New paint for antique locomotives

The Northwest Railway Museum interprets the role railroads played in the development and settlement of the Pacific Northwest, but it also provides the public with an opportunity to experience the excitement of a working railroad.  

Sister Air Force locomotive 4010,
Circa 1955.
The mainstays of the operating railroad are two 1953-built Baldwin locomotives that were formerly owned by the US Army. Their black paint scheme was oh so appropriate for their roles in the aftermath of the Six Day War, training soldiers in Virginia, provisioning bases in West Germany, or warehousing weapons at the chemical munitions depot in Oregon.  However, black is a difficult color to use in marketing the Museum.  Dark colors such as maroon are only a slight improvement.


A few years ago, the Museum initiated a branding effort and engaged Eye of Eye in Everett, WA to develop a new image.
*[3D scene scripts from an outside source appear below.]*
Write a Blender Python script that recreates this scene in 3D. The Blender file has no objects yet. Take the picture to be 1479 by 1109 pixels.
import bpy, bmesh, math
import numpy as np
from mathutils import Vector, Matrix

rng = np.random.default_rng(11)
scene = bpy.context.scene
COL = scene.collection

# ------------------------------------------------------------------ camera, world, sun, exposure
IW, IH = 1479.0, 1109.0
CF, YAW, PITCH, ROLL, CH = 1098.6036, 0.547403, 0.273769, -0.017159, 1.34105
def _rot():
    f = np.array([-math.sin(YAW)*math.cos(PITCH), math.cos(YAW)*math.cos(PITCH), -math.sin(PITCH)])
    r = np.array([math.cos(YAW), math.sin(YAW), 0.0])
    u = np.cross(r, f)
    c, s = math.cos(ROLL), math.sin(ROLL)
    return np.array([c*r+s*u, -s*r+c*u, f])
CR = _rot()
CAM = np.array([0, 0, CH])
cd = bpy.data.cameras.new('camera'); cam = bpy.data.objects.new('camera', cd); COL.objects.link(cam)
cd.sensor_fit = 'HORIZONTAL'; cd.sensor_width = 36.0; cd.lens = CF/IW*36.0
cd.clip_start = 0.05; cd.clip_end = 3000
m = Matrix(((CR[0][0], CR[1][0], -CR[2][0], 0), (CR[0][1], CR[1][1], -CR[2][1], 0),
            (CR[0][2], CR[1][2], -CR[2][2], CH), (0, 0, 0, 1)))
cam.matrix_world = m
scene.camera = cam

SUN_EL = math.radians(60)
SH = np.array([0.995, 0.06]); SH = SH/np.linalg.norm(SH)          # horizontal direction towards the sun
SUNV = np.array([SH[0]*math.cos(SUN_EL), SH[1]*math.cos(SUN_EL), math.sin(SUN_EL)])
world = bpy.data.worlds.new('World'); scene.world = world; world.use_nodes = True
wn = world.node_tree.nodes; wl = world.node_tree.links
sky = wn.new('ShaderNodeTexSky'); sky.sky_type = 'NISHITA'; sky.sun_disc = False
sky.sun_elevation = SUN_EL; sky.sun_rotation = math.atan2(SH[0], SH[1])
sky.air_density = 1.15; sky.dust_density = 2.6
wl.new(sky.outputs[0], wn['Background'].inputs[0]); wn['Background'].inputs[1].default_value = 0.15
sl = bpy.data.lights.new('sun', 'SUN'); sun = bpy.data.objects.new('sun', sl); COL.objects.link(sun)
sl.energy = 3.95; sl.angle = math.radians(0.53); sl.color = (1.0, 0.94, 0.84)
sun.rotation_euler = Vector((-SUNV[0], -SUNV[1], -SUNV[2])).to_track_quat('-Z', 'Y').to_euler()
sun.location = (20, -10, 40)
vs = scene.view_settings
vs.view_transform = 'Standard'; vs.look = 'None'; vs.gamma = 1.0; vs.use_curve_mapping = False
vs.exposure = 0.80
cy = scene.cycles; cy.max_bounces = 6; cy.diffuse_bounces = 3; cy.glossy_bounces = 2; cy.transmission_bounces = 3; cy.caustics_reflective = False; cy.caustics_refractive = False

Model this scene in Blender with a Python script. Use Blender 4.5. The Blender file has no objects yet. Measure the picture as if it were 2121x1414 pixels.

Later, a Board of Trustees-led effort developed a locomotive painting scheme in support of that image.  Earlier this year, the first locomotive entered the Conservation and Restoration Center for a general clean up, then preparation and priming to receive the new paint.  Former US Army 4024 was the first to receive the new livery; 4012 will follow later this year. 

Special thanks go out to Ronald Macdonald at Wesco for his help in matching paint samples, and to the great team at Fast Signs for their efforts in developing the paint masks for lettering the locomotive.


Cleaning and sanding.  A vacuum sanding system did wonders
for keeping dust under control.

Imron 2.8 polyester primer was used to seal the surface and
help make the locomotive's sheeting more rust resistant.

Imron 3.5 HG was used for the color coats.  Orange is a
particularly difficult color to apply so multiple coats were
required.  Numbering and chevron striping will be added later.